The American Astronaut is a low budget indie homoerotic space western musical. And that’s a strange mix of genres. In fact the whole movie is strange. And I found it incredibly charming. It mixes together this odd punk rock aesthetic mixed with like a love of Flash Gordon-esque 1950s science fiction. These elements have no business working together, but when tied together with the dry humor of director Cory McAbee, it all comes together in a Jim Jarmusch-ian black and white minimalist comedy.

The movie takes place in a science fiction world where all the women now take residence on Venus, and astronaut Samuel Curtis is smuggling and making trades all over the Galaxy. In a lonely western dive bar on the moon, Curtis is given a proposition, deliver a real live girl to a mining community in exchange for a healthy teenage male, then take the healthy teenager to the women of Venus in exchange for their recently deceased breeding male, and then take the dead body back to earth to collect a reward from the dead guy’s family. It’s a fairly simple plan, too bad it goes haywire when Curtis’s arch nemesis, Professor Hess, has other plans… oh and it’s Hess’s birthday.

What makes this indie film so charming is the music and the special effects. The punk rock meets western soundtrack makes for something unique and refreshing. The best musical number comes early on in the movie as two bar patrons follow Curtis in the bar’s restroom and start musically accosting him.

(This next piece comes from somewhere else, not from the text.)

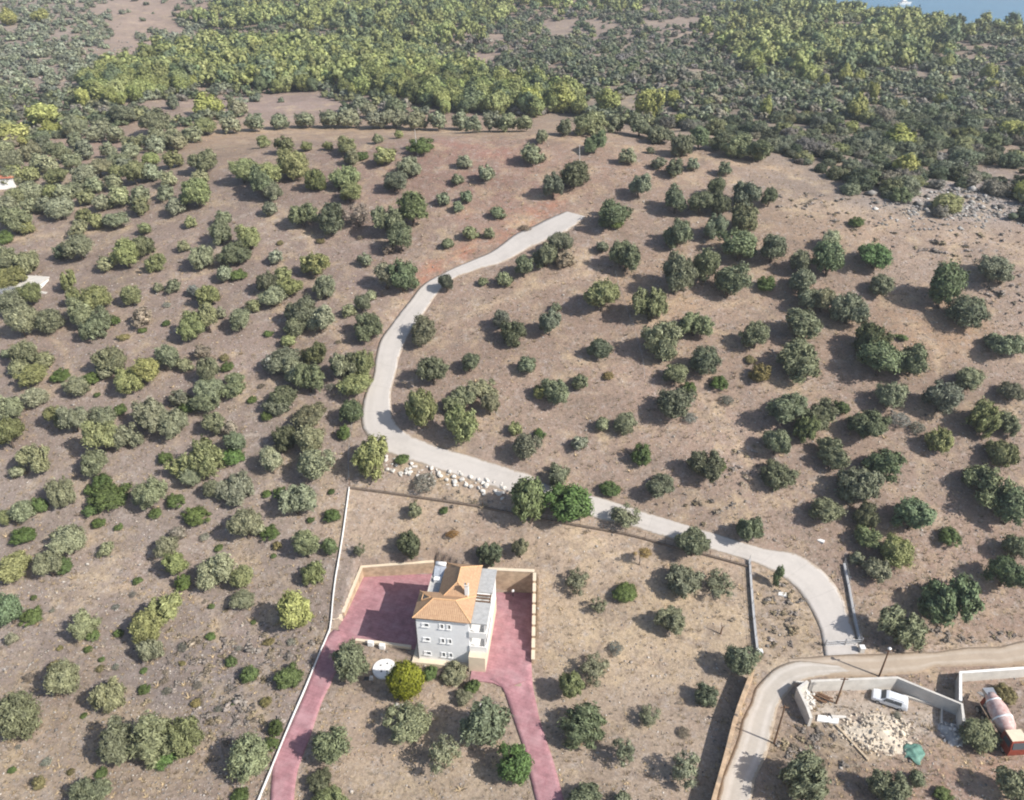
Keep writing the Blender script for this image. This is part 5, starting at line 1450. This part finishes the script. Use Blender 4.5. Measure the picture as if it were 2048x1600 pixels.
tk = link(bpy.data.objects.new("trunk", TR[3]), ds); tk.scale = (.6, .6, .8)
x_, y_, z_ = at1(1441, 1268)
sm = empty("dead_tree", (x_, y_, z_), 0, "bare dead trunk with thin shadow on the straw near the grey fence", "tree")
MB().tube((0, 0, -.2), (.05, 0, 1.2), .12, .09, 7).tube((.05, 0, 1.2), (-.2, .1, 2.2), .08, .03, 6).tube((.05, 0, 1.2), (.35, -.1, 1.9), .06, .02, 6).build("trunk", M['wood'], sm)

# ------------------------------------------------------------------ woods and scrub beyond the crest
CREST = np.array([(-400, 330), (0, 300), (200, 262), (350, 262), (450, 240), (600, 236), (800, 230), (1050, 236), (1180, 236), (1300, 255), (1400, 265), (1500, 292), (1600, 330), (1700, 385), (1800, 415), (1900, 455), (2048, 492), (2500, 600)])
PINES_P = [[(230, 205), (150, 190), (200, 160), (330, 112), (512, 85), (640, 95), (800, 100), (900, 130), (1000, 170), (1100, 190), (1180, 212), (1160, 232), (1000, 232), (900, 232), (780, 195), (690, 182), (500, 180), (400, 170), (330, 190)],
           [(360, 30), (512, 8), (700, 8), (1020, -30), (1290, -30), (1290, 25), (1024, 30), (1000, 60), (960, 75), (880, 95), (760, 92), (640, 60), (512, 60), (420, 60)],
           [(1450, 25), (1700, -10), (1870, 20), (1890, 80), (1860, 110), (1700, 130), (1640, 140), (1560, 120), (1480, 120), (1440, 80)], [(1860, 20), (2100, 20), (2100, 62), (1900, 60)]]
BARE_P = [[(470, 237), (480, 195), (600, 188), (690, 200), (705, 218), (640, 238)], [(120, 330), (200, 290), (215, 265), (280, 240), (350, 205), (450, 190), (470, 235), (350, 240), (260, 300)],
          [(210, -20), (370, -20), (340, 40), (265, 75), (300, 110), (215, 140), (228, 60)], [(930, 135), (958, 108), (1010, 104), (1000, 125)], [(1005, 152), (1100, 155), (1105, 182), (1010, 172)],
          [(1290, 44), (1400, 34), (1420, 48), (1300, 58)], [(1800, 385), (2030, 375), (2040, 420), (1930, 430), (1830, 415)], [(1080, 45), (1150, 40), (1150, 75), (1110, 80)]]
fg = np.random.default_rng(5)
pts = []
for yy in np.arange(128, 760, 3.9):
    step = 3.9 + max(0, yy - 320) * .0045
    if fg.random() > 3.9 / step: continue
    half = .66 * yy + 25
    xs = np.arange(-half, half, step)
    pts.append(np.stack([xs + fg.uniform(-1.6, 1.6, len(xs)), yy + fg.uniform(-1.6, 1.6, len(xs))], 1))
pts = np.vstack(pts)
pz = hbase(pts[:, 0], pts[:, 1])
pu, pv, pd = project(pts[:, 0], pts[:, 1], pz)
crest_v = np.interp(pu, CREST[:, 0], CREST[:, 1])
ok = (pv < crest_v) & (pv > -70) & (pu > -90) & (pu < 2140) & (pz > -30)
# keep only what the photograph could show: first hit of the sight line must not be far in front
hx, hy, hd_ = at(pu[ok], pv[ok] - 8, 0)
vis = hd_ > pd[ok] - 22
idx = np.where(ok)[0][vis]
bare = np.zeros(len(pts), bool)
for P in BARE_P: bare |= poly_sd(pu, pv, P) < 0
pine = np.zeros(len(pts), bool)
for P, jt in zip(PINES_P, (7, 9, 20, 14)): pine |= poly_sd(pu, pv, P) < fg.normal(0, jt, len(pts))
lot = np.where(pv < 88, .55, .95)
scree = (pu < 420) & (pv < 190)
nz = np.sin(pts[:, 0] / 13 + 1.3) * np.sin(pts[:, 1] / 17) + .6 * np.sin(pts[:, 0] / 5.1 + pts[:, 1] / 7.7)
prob = np.where(pine, np.where(pv < 88, .72, .9), np.where(scree, .64, .80)) - np.where((nz > .62) & ~pine, .55, 0)
prob = np.where(bare, np.where(pu > 1700, .22, .05), prob)
sel = [k for k in idx if fg.random() < prob[k]]
NEARP = [(1055, 205, 50, 50), (1125, 207, 55, 48), (1215, 205, 50, 46), (1290, 215, 55, 64), (1345, 200, 30, 30), (1360, 242, 28, 26), (1530, 222, 26, 40), (1710, 220, 36, 52), (1745, 188, 20, 40), (1800, 215, 20, 26), (1876, 204, 22, 30), (1790, 285, 58, 50), (1806, 335, 46, 46), (2015, 260, 48, 34), (1700, 257, 30, 24), (1972, 150, 26, 40), (1686, 155, 26, 36), (1716, 157, 22, 26), (1872, 258, 18, 20), (1646, 165, 22, 28), (1984, 175, 22, 26), (2040, 150, 22, 26), (420, 216, 56, 46), (92, 236, 66, 50), (30, 274, 70, 46), (105, 262, 36, 32), (20, 40, 36, 30), (85, 36, 34, 26), (170, 200, 30, 40), (2035, 385, 26, 40), (1505, 125, 40, 44), (1890, 130, 30, 30), (1660, 100, 40, 34)]
npn, nsc = [], []
for k in sel:
    (npn if pine[k] and fg.random() < lot[k] else nsc).append(k)
outside = lambda k: 0 if 6 < pu[k] < 2042 and pv[k] > 8 else 1e6
npn.sort(key=lambda k: pd[k] + outside(k)); nsc.sort(key=lambda k: pd[k] + outside(k))


def pine_col(): return shade((.225, .245, .092) if fg.random() < .78 else (.13, .16, .08), fg, .18)


def scrub_col(k):
    t = fg.random()
    b = (.150, .165, .105) if t < .42 else ((.105, .125, .07) if t < .72 else ((.19, .175, .14) if t < .88 else (.19, .20, .095)))
    if scree[k]: b = (.20, .215, .145)
    if pine[k]: b = (.13, .155, .085)
    return shade(b, fg, .2)


def single(name, mesh, xx, yy, rr, cc, col, lab, cat, grp, lift):
    o = link(bpy.data.objects.new(name, mesh)); o.location = (xx, yy, float(hgt(np.array([xx]), np.array([yy]))[0]) + lift)
    o.scale = (rr, rr, cc); o.rotation_euler = (0, 0, fg.uniform(0, 6.28)); o.color = col
    return tag(o, lab, cat, grp)


xn, yn, dn = at([p[0] for p in NEARP], [p[1] + p[3] * .35 for p in NEARP])
PW = "pines standing alone among the scrub"
for k, p in enumerate(NEARP):
    rr = .5 * p[2] * dn[k] / F; cc = .5 * p[3] * dn[k] / F
    single("pine_tree", PI[k % 5], xn[k], yn[k], rr, cc, shade((.29, .30, .10), fg, .08), "lone yellow-green pine above the scrub, %s" % pos_words(p[0], p[1]), "pine tree", PW, cc * .95)
def pine_zone(k):
    if pu[k] > 1400: return "on the upper right hill"
    return "behind the bare field" if pv[k] > 88 else "near the top edge"
def scrub_zone(k):
    return "right of the crest" if pu[k] > 1150 else ("left of the bare field" if pu[k] < 480 else "behind the crest")
def plab(base, k):
    l_ = base + ", " + pos_words(pu[k], pv[k] - 14)
    for pre in ("", "smaller ", "half hidden "):
        if pre + l_ not in seen_lab:
            seen_lab.add(pre + l_); return pre + l_
    return l_
for k in npn[:260]:
    rr = fg.uniform(2.0, 4.3); cc = rr * fg.uniform(.85, 1.25)
    single("pine_tree", PI[int(fg.integers(5))], pts[k, 0], pts[k, 1], rr, cc, pine_col(), plab("yellow-green pine " + pine_zone(k), k), "pine tree", "pines " + pine_zone(k), cc * 1.0)
for k in nsc[:300]:
    rr = 1.3 + 2.0 * fg.random() ** 1.6; cc = rr * fg.uniform(.6, .9)
    single("scrub_bush", (BU if fg.random() < .6 else OL)[int(fg.integers(4))], pts[k, 0], pts[k, 1], rr, cc, scrub_col(k), plab("grey-green bush " + scrub_zone(k), k), "bush", "bushes " + scrub_zone(k), cc * .55)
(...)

The special effects are done so well, they are cheap as we see obvious models of spaceships hover over homemade backgrounds. But McAbee never pokes fun at his special effects or the cheapness of them, which is a smart move as they all feel like an intentional stylistic choice.

I really don’t know why this movie works, and I’m not sure if anyone else could mix all these genres together and get the same result. But somehow The American Astronaut is a good science fiction comedy musical, and might be the only one on the planet… but then agin, I’ve never been to Earth.